Read more below from MIRS about workers’ first-hand accounts of the same kind of “wage theft” and unsafe conditions experienced by Dixon’s foundry employees, and how it is a clear example of “anti-worker mentality” she’d use to harm working families if elected.
MIRS: Dixon’s Time At Michigan Steel Concerns Some Union Members
The first thing Republican gubernatorial candidate Tudor DIXON mentions in her Twitter bio is “worked in steel manufacturing.”
Her website showcases how she “built a career in Michigan’s steel industry throughout the early 2000s,” was highlighted in 2009 as part of “Metalcasting’s Next Generation” by trade magazine Foundry Management and Technology and served as Chairwoman of the Steel Founders Society of America’s Future Leaders Committee.
Dixon worked at Michigan Steel from the time her father purchased the company in 2002 until 2009, when she left the foundry.
But following reporting from Bridge Michigan that dove into Dixon’s history with the foundry, which went bankrupt three years after she departed, several Democrat union members expressed concern about Michigan Steel policies, including failure to pay employees and safety concerns that they’ve also experienced.
Ben SMITH, a member of the electrician’s union IBEW Local 275 in Grand Rapids, shared his experience with wage theft after being pushed into taking a non-union job to upgrade three-star hotels across Michigan.
Smith said the job offered him an $2,000 incentive, but not an opportunity to turn it down. Smith, who said he didn’t want to be away from his newborn baby at the time, said he was given an ultimatum to take the job with an incentive or lose the incentive and be fired.

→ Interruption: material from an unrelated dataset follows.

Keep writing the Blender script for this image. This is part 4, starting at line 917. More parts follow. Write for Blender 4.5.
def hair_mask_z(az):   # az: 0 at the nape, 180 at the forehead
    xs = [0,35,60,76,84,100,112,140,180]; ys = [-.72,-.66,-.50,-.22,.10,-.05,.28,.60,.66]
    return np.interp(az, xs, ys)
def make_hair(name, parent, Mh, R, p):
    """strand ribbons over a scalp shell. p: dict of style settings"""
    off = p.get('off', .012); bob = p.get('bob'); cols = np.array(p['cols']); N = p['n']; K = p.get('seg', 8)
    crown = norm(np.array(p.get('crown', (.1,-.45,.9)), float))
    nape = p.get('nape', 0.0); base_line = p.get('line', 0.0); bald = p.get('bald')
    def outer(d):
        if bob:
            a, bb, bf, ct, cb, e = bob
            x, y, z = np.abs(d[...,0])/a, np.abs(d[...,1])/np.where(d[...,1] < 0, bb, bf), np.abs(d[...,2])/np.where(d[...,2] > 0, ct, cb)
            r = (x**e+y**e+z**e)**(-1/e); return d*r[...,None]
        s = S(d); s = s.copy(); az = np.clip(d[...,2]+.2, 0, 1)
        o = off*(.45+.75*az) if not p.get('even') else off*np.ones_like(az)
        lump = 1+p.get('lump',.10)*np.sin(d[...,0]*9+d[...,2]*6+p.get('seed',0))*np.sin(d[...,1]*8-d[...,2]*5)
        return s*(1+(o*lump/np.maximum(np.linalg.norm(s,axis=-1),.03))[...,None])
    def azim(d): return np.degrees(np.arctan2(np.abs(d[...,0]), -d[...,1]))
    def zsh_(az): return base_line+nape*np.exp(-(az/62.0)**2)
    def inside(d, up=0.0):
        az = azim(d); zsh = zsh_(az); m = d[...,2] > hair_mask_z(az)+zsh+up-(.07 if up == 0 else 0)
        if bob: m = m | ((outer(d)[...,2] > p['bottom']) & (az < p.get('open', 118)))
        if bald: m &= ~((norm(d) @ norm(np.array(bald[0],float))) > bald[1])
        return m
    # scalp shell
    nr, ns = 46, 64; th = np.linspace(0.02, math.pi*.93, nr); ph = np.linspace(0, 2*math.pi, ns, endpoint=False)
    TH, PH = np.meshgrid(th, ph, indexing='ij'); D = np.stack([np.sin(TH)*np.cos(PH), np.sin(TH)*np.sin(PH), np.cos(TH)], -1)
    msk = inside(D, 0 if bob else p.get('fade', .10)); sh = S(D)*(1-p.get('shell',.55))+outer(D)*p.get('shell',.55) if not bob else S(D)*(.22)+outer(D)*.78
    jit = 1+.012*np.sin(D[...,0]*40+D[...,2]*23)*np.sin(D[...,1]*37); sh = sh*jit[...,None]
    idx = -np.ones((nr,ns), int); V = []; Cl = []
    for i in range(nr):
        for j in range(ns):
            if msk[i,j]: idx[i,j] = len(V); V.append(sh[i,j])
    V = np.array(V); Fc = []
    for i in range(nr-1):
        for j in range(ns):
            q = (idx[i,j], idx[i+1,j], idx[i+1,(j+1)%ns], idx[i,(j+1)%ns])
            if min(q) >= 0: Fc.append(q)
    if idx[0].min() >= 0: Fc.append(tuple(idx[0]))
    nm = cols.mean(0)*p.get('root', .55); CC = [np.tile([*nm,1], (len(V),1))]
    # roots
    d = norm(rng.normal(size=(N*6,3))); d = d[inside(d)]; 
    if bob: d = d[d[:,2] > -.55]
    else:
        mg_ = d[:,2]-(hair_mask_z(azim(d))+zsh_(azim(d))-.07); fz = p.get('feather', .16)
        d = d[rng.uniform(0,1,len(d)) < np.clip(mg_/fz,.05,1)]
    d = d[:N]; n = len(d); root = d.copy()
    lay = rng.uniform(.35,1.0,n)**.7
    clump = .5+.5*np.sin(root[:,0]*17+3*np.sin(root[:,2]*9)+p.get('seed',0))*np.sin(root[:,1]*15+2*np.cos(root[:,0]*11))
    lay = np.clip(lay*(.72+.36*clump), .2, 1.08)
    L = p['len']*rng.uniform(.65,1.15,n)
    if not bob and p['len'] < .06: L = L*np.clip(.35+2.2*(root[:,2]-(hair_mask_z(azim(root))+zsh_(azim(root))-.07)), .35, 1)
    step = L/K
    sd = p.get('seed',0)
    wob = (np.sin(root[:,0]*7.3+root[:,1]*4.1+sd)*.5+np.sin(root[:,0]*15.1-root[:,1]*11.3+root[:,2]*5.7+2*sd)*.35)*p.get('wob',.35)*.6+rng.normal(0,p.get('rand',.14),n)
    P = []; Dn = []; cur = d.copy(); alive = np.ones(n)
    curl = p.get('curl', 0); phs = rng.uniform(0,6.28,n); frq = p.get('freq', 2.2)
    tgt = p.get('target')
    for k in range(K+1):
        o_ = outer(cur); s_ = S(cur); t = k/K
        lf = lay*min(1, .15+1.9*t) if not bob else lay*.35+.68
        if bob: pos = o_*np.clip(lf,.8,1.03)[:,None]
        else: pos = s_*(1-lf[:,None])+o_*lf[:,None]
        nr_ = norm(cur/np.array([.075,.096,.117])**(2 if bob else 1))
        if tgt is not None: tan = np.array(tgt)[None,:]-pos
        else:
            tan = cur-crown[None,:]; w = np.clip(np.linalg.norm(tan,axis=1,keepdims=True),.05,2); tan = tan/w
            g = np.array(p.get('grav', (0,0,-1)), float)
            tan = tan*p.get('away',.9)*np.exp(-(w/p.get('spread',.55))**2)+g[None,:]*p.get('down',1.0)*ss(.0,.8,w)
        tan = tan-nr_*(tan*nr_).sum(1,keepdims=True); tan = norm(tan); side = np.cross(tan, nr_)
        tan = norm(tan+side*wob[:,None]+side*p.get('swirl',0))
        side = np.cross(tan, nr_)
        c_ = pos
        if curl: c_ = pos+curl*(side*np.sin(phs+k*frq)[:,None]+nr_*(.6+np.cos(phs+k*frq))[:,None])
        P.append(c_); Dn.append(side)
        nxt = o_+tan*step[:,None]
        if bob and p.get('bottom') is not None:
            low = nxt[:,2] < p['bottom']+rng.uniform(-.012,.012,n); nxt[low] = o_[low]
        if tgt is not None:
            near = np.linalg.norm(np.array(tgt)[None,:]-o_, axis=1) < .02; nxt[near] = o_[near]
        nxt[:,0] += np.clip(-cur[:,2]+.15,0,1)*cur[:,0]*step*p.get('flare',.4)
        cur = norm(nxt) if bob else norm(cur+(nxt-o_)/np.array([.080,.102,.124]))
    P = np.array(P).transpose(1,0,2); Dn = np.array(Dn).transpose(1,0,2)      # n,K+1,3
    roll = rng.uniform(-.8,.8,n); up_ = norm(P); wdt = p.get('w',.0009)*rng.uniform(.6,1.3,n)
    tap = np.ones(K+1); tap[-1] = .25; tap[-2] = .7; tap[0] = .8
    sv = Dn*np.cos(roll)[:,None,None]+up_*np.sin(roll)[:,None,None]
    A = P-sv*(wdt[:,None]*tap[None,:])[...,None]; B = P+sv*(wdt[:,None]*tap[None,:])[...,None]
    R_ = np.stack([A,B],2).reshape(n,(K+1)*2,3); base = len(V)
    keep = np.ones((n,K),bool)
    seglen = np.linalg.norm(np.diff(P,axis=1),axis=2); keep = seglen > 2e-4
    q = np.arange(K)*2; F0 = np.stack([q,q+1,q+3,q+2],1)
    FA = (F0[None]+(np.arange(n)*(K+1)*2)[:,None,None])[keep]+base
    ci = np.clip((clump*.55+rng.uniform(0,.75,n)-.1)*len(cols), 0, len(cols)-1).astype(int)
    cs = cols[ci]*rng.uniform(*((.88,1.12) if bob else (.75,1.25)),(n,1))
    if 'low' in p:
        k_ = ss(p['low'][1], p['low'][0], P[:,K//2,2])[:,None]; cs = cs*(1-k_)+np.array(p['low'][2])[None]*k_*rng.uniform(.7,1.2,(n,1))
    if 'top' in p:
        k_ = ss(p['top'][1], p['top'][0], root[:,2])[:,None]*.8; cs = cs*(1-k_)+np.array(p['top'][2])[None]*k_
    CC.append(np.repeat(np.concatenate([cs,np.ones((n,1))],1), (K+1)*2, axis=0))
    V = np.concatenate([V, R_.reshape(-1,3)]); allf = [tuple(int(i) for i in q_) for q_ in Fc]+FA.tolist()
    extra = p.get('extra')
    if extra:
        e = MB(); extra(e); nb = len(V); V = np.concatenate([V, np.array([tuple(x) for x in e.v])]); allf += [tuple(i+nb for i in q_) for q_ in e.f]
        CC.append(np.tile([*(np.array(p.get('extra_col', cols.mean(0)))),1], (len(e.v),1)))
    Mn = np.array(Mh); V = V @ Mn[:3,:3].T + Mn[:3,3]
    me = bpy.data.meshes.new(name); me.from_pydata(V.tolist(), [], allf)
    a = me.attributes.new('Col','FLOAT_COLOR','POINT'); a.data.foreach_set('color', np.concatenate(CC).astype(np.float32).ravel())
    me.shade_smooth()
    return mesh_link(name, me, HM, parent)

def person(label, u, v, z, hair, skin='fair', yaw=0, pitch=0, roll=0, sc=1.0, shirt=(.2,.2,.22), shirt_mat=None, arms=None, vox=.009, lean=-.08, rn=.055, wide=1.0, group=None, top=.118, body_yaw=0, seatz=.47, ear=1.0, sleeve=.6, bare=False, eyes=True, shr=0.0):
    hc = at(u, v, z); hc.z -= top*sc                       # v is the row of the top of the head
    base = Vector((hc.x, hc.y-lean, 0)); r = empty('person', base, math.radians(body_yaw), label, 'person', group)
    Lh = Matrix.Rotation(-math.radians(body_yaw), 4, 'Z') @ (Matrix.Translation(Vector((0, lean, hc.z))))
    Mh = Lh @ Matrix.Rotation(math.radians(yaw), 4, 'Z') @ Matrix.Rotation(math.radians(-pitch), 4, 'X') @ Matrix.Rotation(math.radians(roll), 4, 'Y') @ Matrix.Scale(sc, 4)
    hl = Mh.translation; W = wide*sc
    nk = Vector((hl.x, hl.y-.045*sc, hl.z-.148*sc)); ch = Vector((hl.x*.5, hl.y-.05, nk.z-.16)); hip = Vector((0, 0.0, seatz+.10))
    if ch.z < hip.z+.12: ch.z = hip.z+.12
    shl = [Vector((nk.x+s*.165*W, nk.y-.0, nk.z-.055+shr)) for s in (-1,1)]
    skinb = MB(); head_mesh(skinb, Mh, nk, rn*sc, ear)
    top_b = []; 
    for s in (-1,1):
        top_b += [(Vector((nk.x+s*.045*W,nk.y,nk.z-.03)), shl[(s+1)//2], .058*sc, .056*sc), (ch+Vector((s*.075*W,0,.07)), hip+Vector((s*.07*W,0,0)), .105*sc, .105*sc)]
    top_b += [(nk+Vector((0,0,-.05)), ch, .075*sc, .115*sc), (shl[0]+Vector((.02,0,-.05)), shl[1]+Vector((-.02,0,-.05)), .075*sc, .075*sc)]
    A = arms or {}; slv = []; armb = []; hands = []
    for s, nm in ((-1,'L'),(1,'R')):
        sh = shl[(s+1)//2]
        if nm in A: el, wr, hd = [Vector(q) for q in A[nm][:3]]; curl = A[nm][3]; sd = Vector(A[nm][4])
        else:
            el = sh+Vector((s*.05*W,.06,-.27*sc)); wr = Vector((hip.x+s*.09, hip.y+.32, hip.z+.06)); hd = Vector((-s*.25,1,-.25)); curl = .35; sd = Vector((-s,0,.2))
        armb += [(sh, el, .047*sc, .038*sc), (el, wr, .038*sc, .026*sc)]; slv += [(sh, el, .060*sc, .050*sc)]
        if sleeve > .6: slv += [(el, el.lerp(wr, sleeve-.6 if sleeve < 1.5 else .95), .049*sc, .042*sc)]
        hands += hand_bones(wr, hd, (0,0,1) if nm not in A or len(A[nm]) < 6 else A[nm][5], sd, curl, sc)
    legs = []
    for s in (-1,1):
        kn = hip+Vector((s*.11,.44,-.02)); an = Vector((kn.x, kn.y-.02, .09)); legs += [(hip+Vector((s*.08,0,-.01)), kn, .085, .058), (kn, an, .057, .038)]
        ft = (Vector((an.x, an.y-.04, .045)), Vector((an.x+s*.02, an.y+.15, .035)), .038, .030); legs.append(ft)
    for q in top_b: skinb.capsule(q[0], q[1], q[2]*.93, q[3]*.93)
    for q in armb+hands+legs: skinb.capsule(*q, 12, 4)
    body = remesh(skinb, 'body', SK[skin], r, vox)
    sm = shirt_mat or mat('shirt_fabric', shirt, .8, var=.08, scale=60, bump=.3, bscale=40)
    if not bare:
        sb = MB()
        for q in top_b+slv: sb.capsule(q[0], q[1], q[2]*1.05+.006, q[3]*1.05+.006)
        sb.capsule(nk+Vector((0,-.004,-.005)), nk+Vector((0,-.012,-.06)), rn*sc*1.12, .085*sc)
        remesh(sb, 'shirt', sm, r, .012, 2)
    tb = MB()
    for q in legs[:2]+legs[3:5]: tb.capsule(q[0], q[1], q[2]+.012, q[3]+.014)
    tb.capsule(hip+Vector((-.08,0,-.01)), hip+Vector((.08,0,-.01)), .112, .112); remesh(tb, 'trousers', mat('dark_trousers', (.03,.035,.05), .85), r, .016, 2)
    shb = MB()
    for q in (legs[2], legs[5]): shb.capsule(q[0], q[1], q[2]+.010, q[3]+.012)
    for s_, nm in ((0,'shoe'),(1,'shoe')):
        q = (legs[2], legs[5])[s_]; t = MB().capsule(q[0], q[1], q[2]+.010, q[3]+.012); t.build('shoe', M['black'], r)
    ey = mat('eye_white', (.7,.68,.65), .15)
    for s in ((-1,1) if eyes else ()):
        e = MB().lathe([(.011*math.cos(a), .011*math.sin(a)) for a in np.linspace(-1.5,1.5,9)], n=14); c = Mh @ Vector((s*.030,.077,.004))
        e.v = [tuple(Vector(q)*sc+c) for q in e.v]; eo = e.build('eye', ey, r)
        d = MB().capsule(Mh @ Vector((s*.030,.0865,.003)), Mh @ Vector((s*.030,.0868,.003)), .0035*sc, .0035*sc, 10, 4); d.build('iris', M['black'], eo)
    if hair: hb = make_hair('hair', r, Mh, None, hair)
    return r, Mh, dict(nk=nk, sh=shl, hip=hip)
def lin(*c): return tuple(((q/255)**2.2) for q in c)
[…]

After taking the job, Smith said the crew didn’t have a journeyman or master electrician, and faulty equipment slowed the project.
“As you can imagine, it got canceled,” he said. “And did I receive that incentive at any point in time? No. All I got for my hard work and hours was time away from my wife and my baby girl.”
Smith said Michigan Steel workers faced similar losses when the foundry laid off its entire 300 employee workforce and liquidated in 2013.
“Because of the way it was liquidated, they will never get those wages back,” he said.
Smith added that examples like Michigan Steel are why unions are so necessary.
“The exploitation looks different today than it did 20 years ago,” he said, “but make no mistake, it happens still, and it happens in our backyard. My story happened in Grand Rapids, and the steel foundry took place in Muskegon.”
Casey ZAUCHA, vice president of the Michigan Regional Council of Carpenters and Millwrights, said the foundry’s track record of failing to pay employees during Dixon’s tenure there concerns him.
“Some of the concern I see is just the anti-worker mentality,” he said, “meaning that she’s more for the shareholders and people that are going to profit from that business, instead of taking care of the workers that create the jobs.
“I can see her taking what she’s done at Michigan Steel to other places, or making laws that prohibit things like prevailing wage or jobsite safety checks,” he said.
Dixon’s campaign did not respond to a request for comment.